With his prayers said, and feeling much better, but suffering exactly as much, and perhaps a little more, he leaned against the wood of the bow and began, mechanically, to work the fingers of his left hand.
The sun was hot now although the breeze was rising gently.
"I had better re-bait that little line out over the stern," he said. "If the fish decides to stay another night I will need to eat again and the water is low in the bottle. I don't think I can get anything but a dolphin here. But if I eat him fresh enough he won't be bad. I wish a flying fish would come on board tonight. But I have no light to attract them. A flying fish is excellent to eat raw and I would not have to cut him up. I must save all my strength now. Christ, I did not know he was so big."
"I'll kill him though," he said. "In all his greatness and his glory."
Santiago admires the fish in all its greatness and glory, but he is still determined to kill it.
I'm not sure if that is just normal human instinct--to see something wondrous and somehow need to subdue and conquer it. That's what we've been doing since we crawled out of the primordial ocean ooze. If there's a mountain, we want to climb it. If there's a large body of water, we want to sail across it or drill for oil in it. Forests are cut down for roads, and animals are killed for sport or money.
Humankind is a pretty destructive force on this little blue rock of a planet. Just ask the next glacier you see.
Tonight, I led a poetry workshop that was all about wonder and mystery in the universe. Currently, the Perseid meteor shower is lighting up the night sky. There's nothing like lying on your back in the grass, staring up into the heavens, and seeing lights spark and zip in that black bowl. That was the inspiration for tonight's writing.

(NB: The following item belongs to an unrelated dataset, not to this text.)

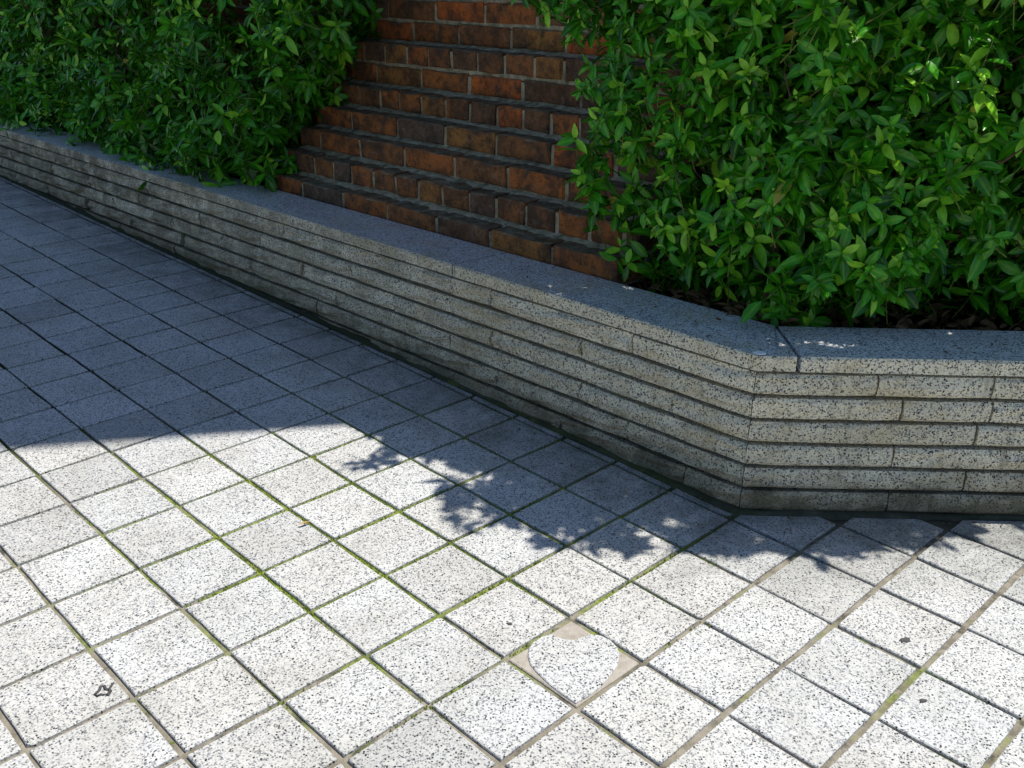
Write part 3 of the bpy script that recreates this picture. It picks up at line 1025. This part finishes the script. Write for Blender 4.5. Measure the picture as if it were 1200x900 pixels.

Only a few people showed up. That's fine. It's mid-August, and residents of the Upper Peninsula know that our warm days and nights are numbered. We have to take advantage of them. I guess writing poetry is my way of subduing the mystery of the universe. Maybe a better word would be "understanding." But isn't the comprehension of mystery a way of controlling it?
Very few people can live with negative capability--just accepting a situation without having to explain it fully. It's not comfortable to live next door to mystery without going over and introducing yourself. That's why things like lunar eclipses and meteor showers were historically seen as omens or portents. I'm sure, in times past, the Perseids were seen as precursors to something wondrous or catastrophic. That belief, however misguided, gave those zagging celestial sparks meaning and purpose. Because everything that exists should have a purpose, right? Beauty for beauty's sake or mystery for mystery's sake is an alien concept for most human beings.
Perhaps I'm being a little too deep tonight. Wouldn't be the first time. My point is fairly simple: embrace mystery and wonder.
Saint Marty's blessings for tonight: a beautiful sunrise and writing poetry with friends.